** BEGIN **

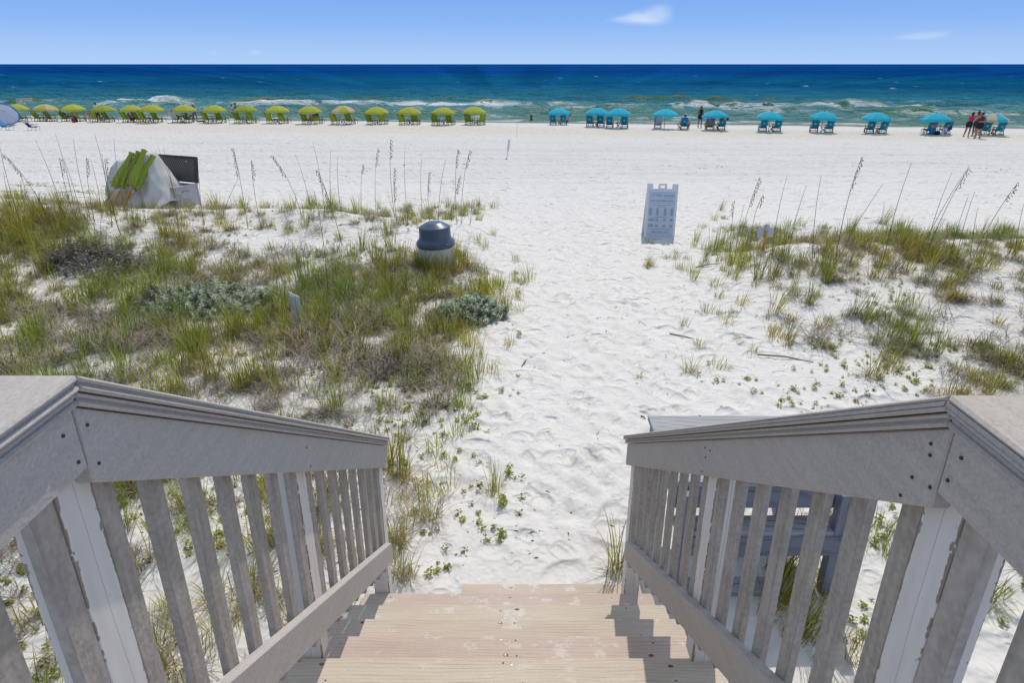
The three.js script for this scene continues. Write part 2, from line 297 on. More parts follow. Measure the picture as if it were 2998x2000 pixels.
{
  const ripple = dataTex(512, 512, (x, y) => { const u = x / 512, v = y / 512; return [0.5 + 0.2 * tnoise(u * 7, v * 12, 7, 12, 81) + 0.17 * tnoise(u * 17 + v * 3, v * 31, 17, 31, 82) + 0.13 * tnoise(u * 40, v * 70, 40, 70, 83) + 0.07 * tnoise(u * 90, v * 140, 90, 140, 84)]; });
  // the shallow water by the beach, with its breaking waves; colours in a map told by x and q
  const TW = 2048, TH = 512, QM = 64, XM = 125, td = new Uint8Array(TW * TH * 4), rd = new Uint8Array(TW * TH * 4), enc = (v) => 255 * (v <= 0.0031308 ? v * 12.92 : 1.055 * Math.pow(clamp(v), 1 / 2.4) - 0.055);
  for (let j = 0; j < TH; j++) for (let i = 0; i < TW; i++) {
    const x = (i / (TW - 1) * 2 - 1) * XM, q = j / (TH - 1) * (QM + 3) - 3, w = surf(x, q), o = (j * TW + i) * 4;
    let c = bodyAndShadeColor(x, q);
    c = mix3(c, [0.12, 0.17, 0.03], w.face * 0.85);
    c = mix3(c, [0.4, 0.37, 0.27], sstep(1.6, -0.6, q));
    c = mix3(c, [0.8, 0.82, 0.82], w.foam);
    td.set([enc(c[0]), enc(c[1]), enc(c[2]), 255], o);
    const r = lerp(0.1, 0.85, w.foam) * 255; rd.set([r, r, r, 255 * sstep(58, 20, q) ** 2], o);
  }
  const mk = (d, s) => { const t = new THREE.DataTexture(d, TW, TH); t.magFilter = t.minFilter = THREE.LinearFilter; if (s) t.colorSpace = THREE.SRGBColorSpace; t.needsUpdate = true; return t; };
  const nx = 620, ny = 230;
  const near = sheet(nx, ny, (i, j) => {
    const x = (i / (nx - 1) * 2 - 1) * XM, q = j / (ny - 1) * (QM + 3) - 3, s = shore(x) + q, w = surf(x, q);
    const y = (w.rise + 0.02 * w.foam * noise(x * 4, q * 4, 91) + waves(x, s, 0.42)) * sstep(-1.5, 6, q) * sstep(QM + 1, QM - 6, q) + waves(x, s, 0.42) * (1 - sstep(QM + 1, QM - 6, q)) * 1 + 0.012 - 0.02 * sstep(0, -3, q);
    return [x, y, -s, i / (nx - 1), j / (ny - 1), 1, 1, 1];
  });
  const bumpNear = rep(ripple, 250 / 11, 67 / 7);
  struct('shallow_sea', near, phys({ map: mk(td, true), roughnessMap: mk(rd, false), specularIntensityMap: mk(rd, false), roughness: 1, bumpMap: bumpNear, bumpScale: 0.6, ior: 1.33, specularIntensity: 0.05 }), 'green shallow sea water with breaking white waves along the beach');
  const fx = 560, fy = 420, q0 = QM, L = Math.log(14000 / (q0 + 72));
  const far = sheet(fx, fy, (i, j) => {
    const t = (i / (fx - 1) - 0.5) * 2, e = Math.exp(L * j / (fy - 1)) - 1, x = (t * 0.8 + 0.2 * t * t * t) * (XM + e * 150 * 1.6), q = q0 + e * (q0 + 72), s = shore(clamp(x, -400, 400)) + q;
    const sp = Math.max(0.42, 2.2 * (XM + e * 240) / fx), y = waves(x, s, sp) + 0.012, c = bodyAndShadeColor(x, q);
    return [x, y, -s, x / 11, s / 7, c[0], c[1], c[2]];
  });
  struct('sea', far, phys({ vertexColors: true, roughness: 0.1, bumpMap: ripple, bumpScale: 0.8, ior: 1.33, specularIntensity: 0 }), 'deep blue open sea reaching to the horizon');
}

// ------------------------------------------------------------------ materials of the stairs
const canvas = (w, h) => { const c = document.createElement('canvas'); c.width = w; c.height = h; return [c, c.getContext('2d')]; };
function canvasTex(c, srgb = true) { const t = new THREE.CanvasTexture(c); t.wrapS = t.wrapT = THREE.RepeatWrapping; if (srgb) t.colorSpace = THREE.SRGBColorSpace; return t; }
const enc3 = (c) => c.map((v) => (v <= 0.0031308 ? v * 12.92 : 1.055 * Math.pow(clamp(v), 1 / 2.4) - 0.055));
// speckled grey composite, with fine brushing along u
const speckle = dataTex(512, 512, (x, y) => {
  const u = x / 512, v = y / 512, n = 0.5 + 0.22 * tnoise(u * 128, v * 200, 128, 200, 101) + 0.18 * tnoise(u * 200, v * 240, 200, 240, 102) + 0.14 * tnoise(u * 6, v * 60, 6, 60, 103) + 0.05 * tnoise(u * 3, v * 3, 3, 3, 104);
  const k = 0.8 + 0.4 * n; return enc3([0.475 * k, 0.437 * k, 0.402 * k]);
}, true);
const speckleBump = dataTex(256, 256, (x, y) => { const u = x / 256, v = y / 256; return [0.5 + 0.3 * tnoise(u * 90, v * 128, 90, 128, 105) + 0.2 * tnoise(u * 20, v * 100, 20, 100, 106)]; });
// long wood grain: rings of a plank cut lengthwise
function grainTex(k, base, line, strength, ringy) {
  return dataTex(1024, 512, (x, y) => {
    const u = x / 1024, v = y / 512, warp = 0.5 * tnoise(u * 2, v * 3, 2, 3, k) + 0.25 * tnoise(u * 5, v * 6, 5, 6, k + 1), r = (v + 0.06 * warp) * ringy + 1.8 * tnoise(u * 2 + 0.4, v * 2, 2, 2, k + 2);
    const g = Math.pow(0.5 + 0.5 * Math.sin(r * 6.283), 6) * (0.5 + 0.5 * tnoise(u * 9, v * 50, 9, 50, k + 3)) + 0.22 * Math.max(0, tnoise(u * 14, v * 170, 14, 170, k + 4));
    const m = 1 + 0.06 * tnoise(u * 4, v * 9, 4, 9, k + 5) + 0.05 * tnoise(u * 220, v * 220, 220, 220, k + 6);
    return enc3(mix3(base, line, clamp(g * strength)).map((c) => c * m));
  }, true);
}
const M = {
  composite: std({ map: rep(speckle, 1.6, 1.6), bumpMap: rep(speckleBump, 3, 3), bumpScale: 0.0006, roughness: 0.85 }),
  compositeWarm: std({ map: rep(speckle, 1.6, 1.6), color: col(1, 0.965, 0.92), bumpMap: rep(speckleBump, 3, 3), bumpScale: 0.0006, roughness: 0.85 }),
  dark: std({ color: col(0.05, 0.045, 0.04), roughness: 0.7 }),
  rust: std({ color: col(0.3, 0.15, 0.07), roughness: 0.9 }),
  steel: std({ color: col(0.35, 0.35, 0.36), metalness: 0.7, roughness: 0.45 }),
};
M.baluster = std({ map: dataTex(512, 256, (x, y) => {
  const u = x / 512, v = y / 256, moss = sstep(0.1, 0.7, 0.25 + 0.5 * tnoise(u * 2, v * 9, 2, 9, 111) + 0.5 * tnoise(u * 14, v * 60, 14, 60, 112)), n = 0.9 + 0.12 * tnoise(u * 110, v * 128, 110, 128, 113) + 0.12 * tnoise(u * 10, v * 90, 10, 90, 114);
  return enc3(mix3([0.45 * n, 0.395 * n, 0.35 * n], [0.31 * n, 0.29 * n, 0.16 * n], moss * 0.25));
}, true), bumpMap: rep(speckleBump, 2, 2), bumpScale: 0.001, roughness: 0.88 });
M.tread = Array.from({ length: 9 }, (_, i) => {                    // one plank each: lengthwise grain, and dry sand trodden into the middle of the lower ones
  const k = 300 + i * 17, base = [[0.62, 0.515, 0.41], [0.61, 0.482, 0.4], [0.64, 0.55, 0.435]][[2, 2, 0, 2, 1, 0, 2, 1, 0][i]], line = [0.36, 0.27, 0.2], dust = [0, 0, 0, 0.5, 0.75, 0.85, 1, 1, 1][i];
  const t = dataTex(1024, 160, (x, y) => {
    const u = x / 1024, v = y / 160, arch = 0.5 * tnoise(u * 3, v, 3, 1, k) + 0.3 * tnoise(u * 7, v * 2, 7, 2, k + 1), r = (v + 0.22 * arch) * 9 + 2.5 * Math.exp(-((u - 0.3 - 0.1 * (i % 4)) ** 2) / 0.02) * (v - 0.5);
    const g = Math.pow(0.5 + 0.5 * Math.sin(r * 6.283), 7) * (0.55 + 0.45 * tnoise(u * 20, v * 12, 20, 12, k + 2)) + 0.5 * Math.max(0, tnoise(u * 10, v * 46, 10, 46, k + 3) - 0.25);
    const m = 1 + 0.05 * tnoise(u * 6, v * 2, 6, 2, k + 4) + 0.05 * tnoise(u * 400, v * 70, 400, 70, k + 5);
    const mid = Math.exp(-((u - 0.53 - 0.06 * tnoise(i + 0.5, 0.5, 9, 9, 3)) ** 2) / 0.035);
    const d1 = fbm(u * 22 + i * 3, v * 3.2, 6, k + 6) * 1.5 + 0.3 * noise(u * 190, v * 24, k + 7), sand = dust * sstep(0.1, 0.62, d1 - 0.5 + 0.42 * mid * (0.5 + 0.5 * dust)) * 0.62;
    return enc3(mix3(mix3(base, line, clamp(g * 0.6)).map((c) => c * m), [0.76, 0.73, 0.69], clamp(sand + 0.1 * mid * dust)));
  }, true);
  t.wrapS = t.wrapT = THREE.ClampToEdgeWrapping;
  return std({ map: t, bumpMap: rep(speckleBump, 2, 2), bumpScale: 0.0008, roughness: 0.82 });
});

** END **

Problem to work on: State how many lines of the listing above hold the word "true", with nothing but the number.

Exercise output: 8